[ad_1]
Climate change activists around the world staged a wave of protests for Earth Day on Friday, pushing demands such as an immediate halt to European imports of Russian oil and gas and an end to building fossil fuel infrastructure.
In Europe, activists in Berlin, Warsaw, Brussels and elsewhere held rallies outside German government and embassy buildings, where they handed out red-stained notes of Russia’s rouble currency to symbolise blood, saying Russian money was fuelling both climate change and the bloody invasion of Ukraine.
Germany is among several European Union countries that are opposed to a complete embargo on Russian oil and gas for fear of damage to their national economies.
About a dozen activists in the western Ukrainian city of Lviv – where Russian missiles killed seven people this week – also planned to take part in the Earth Day protest.
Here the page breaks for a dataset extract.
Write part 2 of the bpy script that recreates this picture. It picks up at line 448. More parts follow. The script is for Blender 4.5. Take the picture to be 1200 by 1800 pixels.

“When Germany continues buying gas and oil from Russia, it means that they are paying their money to construct new military machines, new bombs, which are killing Ukrainians,” Natalia Gozak, head of the EcoAction civil society group, said from Lviv.
Gozak said European politicians need to choose between the economic “inconveniences” of an embargo and the deaths of Ukrainian people.
In the United States, activists from the Extinction Rebellion group blockaded a New York newspaper printing facility and called for more media coverage of climate change issues.
Youth protesters also gathered in locations including the Thai capital, Bangkok, and Stockholm, where Swedish activist Greta Thunberg joined the school strike – a weekly protest she began as a solitary student in 2018 to highlight the need for urgent action to address climate change.
The Earth Day rallies come just weeks after a UN climate scientist report warned there is little time left to reduce greenhouse gas emissions sufficiently to prevent the worst impacts of a changing climate.
Earlier this week, a survey by Ipsos found that two-thirds of approximately 20,000 people queried in 31 countries said they were worried about a climate-altered future.
Europe under pressure
The EU receives 40 percent of its gas supply from Russia and since the February 24 invasion of Ukraine, the EU has spent more than 38 billion euros ($41.2bn) on Russian fossil fuel imports.
The bloc’s 27 countries have agreed to ban Russian coal imports from August, as part of sweeping sanctions also targeting Russian banks and business tycoons.
Countries including Italy and Germany have said they can wean themselves off Russian gas within a few years, and some European companies are already shunning Russian oil voluntarily to avoid reputational damage or possible legal troubles.
But the EU states are split over whether to impose an immediate and full embargo on Russian fuels, which Germany and Hungary say would hurt their economies.
The European Commission is assessing the costs of replacing Russian oil with imports from elsewhere, in an effort to persuade reluctant EU nations to accept an embargo, an EU source told Reuters this week.
Rather than organise massive street protests that drew hundreds of thousands in past years and helped draw international attention to climate change, Warsaw-based climate activist Dominika Lasota, 20, said the youth movement Fridays for Future would be changing its approach to protest by holding smaller actions targeting specific governments that are opposed to fossil fuel sanctions.
The group wants to highlight the role that fossil fuels are playing in funding the Ukraine conflict, she said.
“It’s wartime. We have to brace for a longer marathon,” Lasota said.
“The war will not stop with the last bomb that will fall … it will end once we end the [fossil fuel] industry and the system behind it.”
Ukrainian NGOs also planned to send a letter on Friday to Germany’s parliament demanding the country stop buying Russian oil and gas.
“Germany is one of its main consumers and thus is the main sponsor of war in Ukraine,” said the letter, seen by Reuters.
“You only need some political will and humaneness to impose a full embargo on Russian oil and gas.”